To complicate the issue still further, it may now possible to argue that future earnings may be derived from "the matrimonial acquest" and that if one partner owes their ability to create wealth in the future to the support of their spouse during the formative years of their career, then that capacity should be divided, even though the income will not be generated until after separation.

Certainly where the earning capacity of one party is much greater, particularly where the other spouse has given up a profession or high earning employment to look after the family, leaving the other to develop their career, the homemaker may be entitled to a future income above and beyond their reasonable requirements as compensation for the sacrifice that they have made.

Similarly, where the homemaker has no choice, because of the needs of the children, but to continue to sacrifice their own career and opportunity to build up a pension of their own, that loss of opportunity may need to be taken into account prospectively by awarding them a greater share of capital.

What about contributions made before the marriage, such as cash to buy the first home or pension entitlements earned primarily before the parties met?

Over time, such individual contributions will diffuse into the matrimonial assets, so that after a long marriage of 20 years or more, most disparities will have been smoothed away by years of joint endeavour.

In relation to shorter marriages, some recognition of the position that the parties were in prior to the marriage may occur, but the decision in Miller appears to indicate that the diffusion towards equality takes place much more quickly than had been believed to be the case previously.

What can be done to preserve assets brought into the marriage?

For the foreseeable future, anyone who is contemplating marriage would do well to consider agreeing in advance with their future spouse what assets they are bringing to the marriage, which assets are being pooled for the future benefit of both spouses and which assets will be kept separate in the event of a marriage breakdown.

Such agreements will be particularly important where the marriage breaks down after a relatively short time. While pre-nuptial agreements are not binding on the Court they may at least reduce the scope for disagreement between the parties in the event of divorce and increase the prospects of a negotiated settlement and a considerable saving in legal costs.
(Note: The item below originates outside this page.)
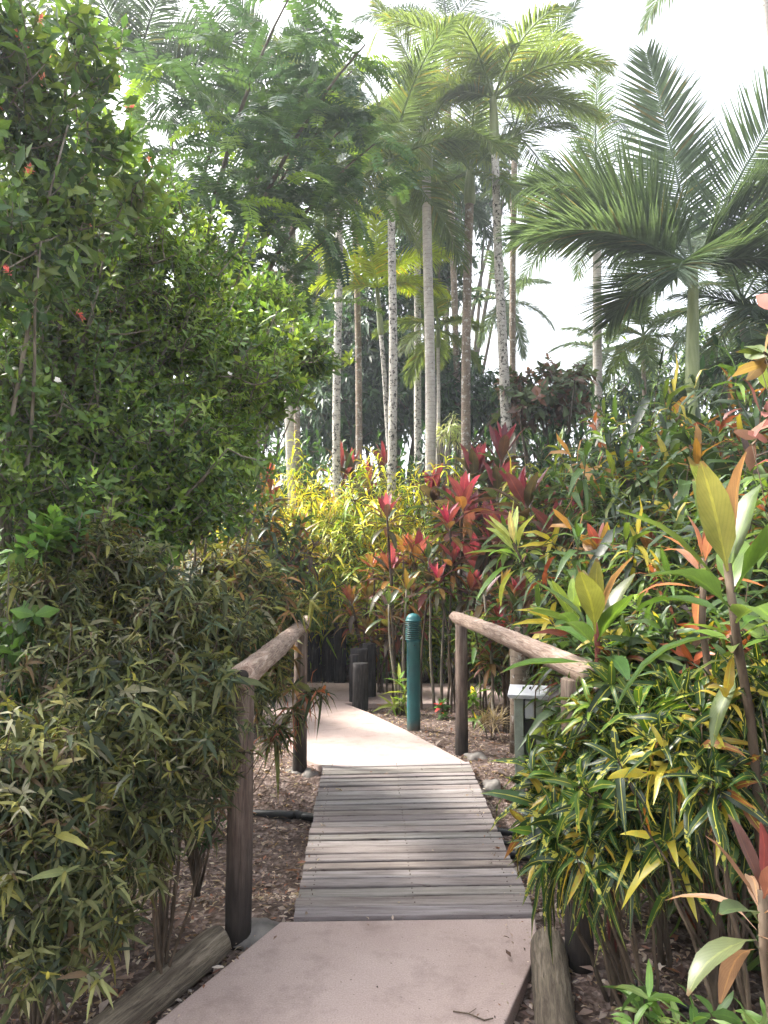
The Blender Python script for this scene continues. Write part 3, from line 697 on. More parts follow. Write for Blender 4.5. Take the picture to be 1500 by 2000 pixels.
palm('very tall palm whose frond tips hang into the top right corner', 1560, 800, 1478, -215, 12, 20, 16, 'b', 60, 'trunk', 11, 2.6, PALM, 24)
palm('very tall palm whose lowest frond tip hangs into the sky at the top', 1330, 760, 1345, -300, 14, 0.1, .1, 'b', 60, 'trunk', 9, 2.4, PALM, 25) if 0 else None

# ---------------------------------------------------------------- bushes
def pick(pal, n, r, spread=.2):
    c = np.array([p[0] for p in pal]); w_ = np.array([p[1] for p in pal], float); w_ /= w_.sum()
    return c[r.choice(len(c), n, p=w_)] * np.exp(r.normal(0, spread, (n, 1)))
def whorl(g, P, A, r, m=8, L=.08, Lj=.25, W=.4, spread=(.5, 1.4), bend=(0, .6), grav=.1, clen=.12, prof='ell', K=2, pal=None, coh=.7, flat=False, fold=.22, wave=0, inner=None, jit=.2, mid=None):
    n = len(P); A = unit(A); ref = np.where(np.abs(A[:, 2:3]) < .9, np.array([[0, 0, 1.]]), np.array([[1., 0, 0]]))
    X_ = unit(np.cross(A, ref)); Y_ = np.cross(A, X_)
    k = np.tile(np.arange(m), n); i = np.repeat(np.arange(n), m); u = (k + .5) / m        # u 0 = tip, 1 = lowest
    ph = k * 2.399 + np.repeat(r.uniform(0, 6.28, n), m) + r.normal(0, .25, n * m)
    rad = X_[i] * np.cos(ph)[:, None] + Y_[i] * np.sin(ph)[:, None]
    s = spread[0] + (spread[1] - spread[0]) * u + r.normal(0, .18, n * m)
    D = A[i] * np.cos(s)[:, None] + rad * np.sin(s)[:, None]; N = A[i] * np.sin(s)[:, None] - rad * np.cos(s)[:, None]
    LL = L * (1 - .25 * (1 - u)) * np.exp(r.normal(0, Lj * .6, n * m))
    cc = pick(pal, n, r, jit)[i]; ind = r.random(n * m) > coh; cc[ind] = pick(pal, ind.sum(), r, jit); cc = cc * np.exp(r.normal(0, .12, (n * m, 1)))
    if inner is not None:
        f = np.clip(1 - u * 2.2, 0, 1)[:, None] * inner[1]; cc = cc * (1 - f) + np.array(inner[0]) * f
    g.leaves(P[i] - A[i] * (clen * u)[:, None], D, N, LL, LL * W * r.uniform(.8, 1.2, n * m), r.uniform(bend[0], bend[1], n * m), cc, prof=prof, K=K, flat=flat, fold=fold, grav=grav * r.uniform(.5, 1.5, n * m), wave=wave, seed=int(r.integers(1e6)), mid=mid)
def bush(name, label, cat, base, blobs, nclus, wh, stem='stem', mat='leaf', group=None, seed=1, limbs=9, r0=.03, shell=.28, upb=.55, twig=.6, twr=.0028, flowers=None, parts=('stems', 'foliage'), lift=.35, minz=.03, jl=.15):
    r = np.random.default_rng(seed); base = Vector(base)
    root = empty(name, base, label, cat, group)
    wts = np.array([b[1][0] * b[1][1] * b[1][2] for b in blobs]) ** .8
    if len(blobs[0]) > 2: wts = wts * np.array([b[2] for b in blobs])
    wts = wts / wts.sum(); bi = r.choice(len(blobs), nclus, p=wts)
    cen = np.array([tuple(Vector(b[0]) - base) for b in blobs])[bi]; rad = np.array([b[1] for b in blobs])[bi]
    dirs = unit(r.normal(0, 1, (nclus, 3))); rr_ = r.random((nclus, 1)) ** shell
    # lumpy outline
    lump = 1 + .22 * np.sin(dirs[:, :1] * 5 + seed + bi[:, None]) * np.cos(dirs[:, 2:] * 4 + bi[:, None] * 2) + r.normal(0, jl, (nclus, 1))
    P = cen + dirs * rad * rr_ * lump
    P = P[P[:, 2] > minz]; 
    dirs = unit(P - np.array([0, 0, lift]) * 0 - cen[:len(P)] * 0) if 0 else dirs[:len(P)]
    A = unit(unit(P - P.mean(0)) * .5 + dirs * .35 + np.array([0, 0, upb]) + r.normal(0, .38, P.shape))
    g = Geo(); whorl(g, P, A, r, **wh)
    g.build(parts[1], M[mat], root)
    s = Geo()
    # limbs
    ends = [P[r.integers(len(P))]]
    for _ in range(limbs - 1):
        cand = P[r.integers(0, len(P), 40)]; dd = np.min(np.linalg.norm(cand[:, None] - np.array(ends)[None], axis=2), axis=1); ends.append(cand[dd.argmax()])
    nodes = []
    for e in ends:
        b0 = np.array([r.normal(0, r0 * 1.5), r.normal(0, r0 * 1.5), -.08]); midp = b0 + (e - b0) * np.array([.35, .35, .6]) + r.normal(0, .05, 3) * np.linalg.norm(e)
        u = np.linspace(0, 1, 12)[:, None]; c = (1 - u) ** 2 * b0 + 2 * u * (1 - u) * midp + u ** 2 * e; c[1:-1] += r.normal(0, .008, (10, 3))
        s.tube(c, np.linspace(r0, r0 * .18, 12), n=6, c=(.1, .1, .1)); nodes.append(c[3:])
    nodes = np.concatenate(nodes)
    sel = np.where(r.random(len(P)) < twig)[0]
    if len(sel):
        dist = np.linalg.norm(P[sel][:, None] - nodes[None], axis=2).min(1); od = sel[np.argsort(dist)]
        pool = np.concatenate([nodes, np.zeros((len(sel) * 2, 3))]); npool = len(nodes)
        for a in od:
            q = P[a] - A[a] * wh.get('clen', .1); p0 = pool[:npool][np.linalg.norm(pool[:npool] - q, axis=1).argmin()].copy()
            pool[npool] = q; pool[npool + 1] = (p0 + q) / 2; npool += 2; md = (p0 + q) / 2 + np.array([0, 0, -.05]) * np.linalg.norm(q - p0)
            s.tube([p0, md, q, P[a]], [twr * 1.7, twr * 1.3, twr, twr * .6], n=3, cap=False, c=(.1, .1, .1))
    s.build(parts[0], M[stem], root)
    if flowers:
        npick, fw = flowers; idx = r.choice(len(P), npick, replace=False)
        for q_ in idx:
            g = Geo(); whorl(g, P[q_:q_ + 1] + A[q_:q_ + 1] * .04, A[q_:q_ + 1], r, **fw); g.build('flower', M['petal'], root)
    return root
def pb_(px, py, Y, *rr): return (tuple(at(px, py, Y)), rr if len(rr) == 3 else (rr[0],) * 3)
GREEN = [((.10, .175, .035), 4), ((.15, .225, .045), 3), ((.05, .10, .028), 3), ((.22, .30, .06), 1.2)]
DGREEN = [((.02, .06, .018), 4), ((.03, .085, .025), 3), ((.015, .045, .015), 3)]
OLIVE = [((.09, .105, .04), 4), ((.14, .15, .065), 2.6), ((.19, .185, .05), 1.2), ((.034, .05, .024), 3.4), ((.24, .23, .16), .9), ((.12, .08, .045), .6)]
GOLD = [((.46, .40, .03), 4), ((.34, .37, .035), 3), ((.16, .25, .03), 2.4), ((.55, .33, .03), .6)]
CROT = [((.045, .085, .02), 4), ((.10, .155, .03), 2.2), ((.30, .25, .03), .9), ((.16, .05, .025), .5), ((.022, .04, .016), 5), ((.26, .13, .03), .3), ((.05, .03, .025), 1.2)]
DROT = [((.035, .07, .02), 4), ((.07, .12, .022), 3), ((.16, .2, .03), 1), ((.2, .05, .03), 1)]
# left shrubs ----------------------------------------------------------
LS = 'green shrubs massed along the left side'
wl = dict(m=10, L=.060, W=.40, jit=.28, spread=(.45, 1.5), bend=(-.1, .7), grav=.08, clen=.13, prof='ell', K=2, pal=GREEN, coh=.75)
bush('shrub', 'large glossy green shrub with a white blossom and arching grey branches filling the left side', 'shrub', (-1.95, 4.1, -.05),
     [pb_(110, 560, 3.9, .62, .5, .55), pb_(330, 520, 4.3, .5, .5, .42), pb_(330, 700, 4.2, .68, .5, .42), pb_(110, 800, 3.6, .6, .45, .45), pb_(330, 880, 3.9, .52, .5, .33),
      pb_(500, 700, 4.5, .36, .35, .2), pb_(150, 980, 3.4, .42, .35, .22), pb_(60, 640, 3.5, .4, .4, .5), pb_(20, 760, 3.1, .22, .25, .3), pb_(0, 930, 3.0, .22, .25, .2), pb_(200, 400, 4.2, .5, .4, .28), pb_(430, 850, 4.2, .3, .3, .22),
      pb_(330, 1010, 3.9, .42, .35, .2), pb_(200, 1100, 3.5, .4, .3, .16), pb_(420, 960, 4.3, .3, .3, .18), pb_(60, 1130, 3.2, .26, .3, .14)],
     4900, wl, 'stemg', 'leaf', LS, 5, 36, .02, .32, twr=.0036, flowers=(10, dict(m=5, L=.022, W=.8, spread=(1.1, 1.2), bend=(-.5, 0), grav=0, clen=.002, prof='ell', K=2, pal=[((.8, .78, .74), 2), ((.6, .25, .15), 2)], coh=1)), parts=('branches', 'foliage'))
bush('shrub', 'long leafy shrub branches reaching right over the yellow crotons toward the pale palm trunks', 'shrub', (-1.35, 5.3, -.05),
     [pb_(560, 660, 5.0, .34, .4, .16), pb_(470, 760, 5.0, .5, .4, .26), pb_(610, 700, 5.2, .26, .3, .12), pb_(400, 900, 5.0, .38, .4, .24), pb_(420, 620, 5.2, .4, .4, .28), pb_(520, 580, 5.4, .3, .3, .18)],
     1050, dict(wl, L=.078), 'stemg', 'leaf', LS, 6, 10, .016, .35, parts=('branches', 'foliage'))
FLW = dict(m=12, L=.026, W=.55, spread=(.2, 1.6), bend=(-.3, .5), grav=.1, clen=.03, prof='ell', K=2, pal=[((.75, .20, .16), 3), ((.8, .35, .22), 2)], coh=.5)
bush('shrub', 'tall broad leaved shrub with salmon pink flower heads in the top left corner', 'shrub', (-1.9, 3.5, -.05),
     [pb_(170, 90, 3.2, .17, .25, .2), pb_(60, 230, 3.0, .26, .3, .28), pb_(200, 250, 3.4, .2, .25, .14), pb_(20, 90, 2.9, .2, .25, .3), pb_(110, 400, 3.2, .34, .3, .26), pb_(20, 480, 2.9, .25, .3, .35), pb_(270, 370, 3.6, .2, .25, .14)],
     560, dict(wl, L=.086, W=.42, m=8, clen=.16, pal=[((.075, .135, .03), 4), ((.11, .17, .04), 3), ((.04, .085, .027), 3), ((.16, .22, .05), .8)]), 'stemg', 'leaf', LS, 8, 9, .02, .38, flowers=(26, FLW), parts=('branches', 'foliage'))
bush('shrub', 'bright pale green leafy sprig at the left edge above the olive shrubs', 'shrub', (-1.55, 2.9, -.05),
     [pb_(35, 1225, 2.6, .12, .12, .08), pb_(20, 1060, 2.6, .10, .12, .06), pb_(120, 1020, 2.8, .11, .12, .06)], 24, dict(wl, L=.075, W=.5, pal=[((.09, .18, .04), 2), ((.16, .27, .06), 1), ((.05, .11, .03), 2)]), 'stemg', 'leaf', LS, 9, 4, .012, .5)
bush('shrub', 'dark green shrub mass low behind the left shrub at the picture edge', 'shrub', (-2.9, 5.5, -.05),
     [pb_(-80, 950, 5.2, .8, .5, .9), pb_(100, 1150, 5.4, .7, .4, .5), pb_(330, 1130, 5.8, .6, .4, .35)], 1300, dict(wl, pal=DGREEN + [((.05, .11, .025), 4)], L=.09), 'stemg', 'leaf', LS, 10, 12, .02)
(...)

One important exception to this general rule comes in the form of inherited property that has been in the same family for generations with an expectation that it will be retained for future generations. In those cases the Court may return to an assessment of the other party’s reasonable needs.

What one cannot do, as Mr Charman has discovered, is set up such a dynastic succession during the course of an existing marriage, by setting aside a large proportion of the family’s wealth for the benefit of future generations, making it unavailable to the other spouse (unless one also makes it unavailable to oneself).

Lastly, I return to the issue of exceptional contribution during the marriage, which was also discussed in the Charman case. Regrettably, other than confirming that generating over £100 million is exceptional, the Court of Appeal have given little guidance as to what constitutes exceptional wealth creation. For anyone other than an entrepreneur or talented individual who has earned more than £30 million, it is safe to assume that, in this context, hard work and business acumen will be valued no more and no less highly than running a home, caring for children or being a supportive spouse.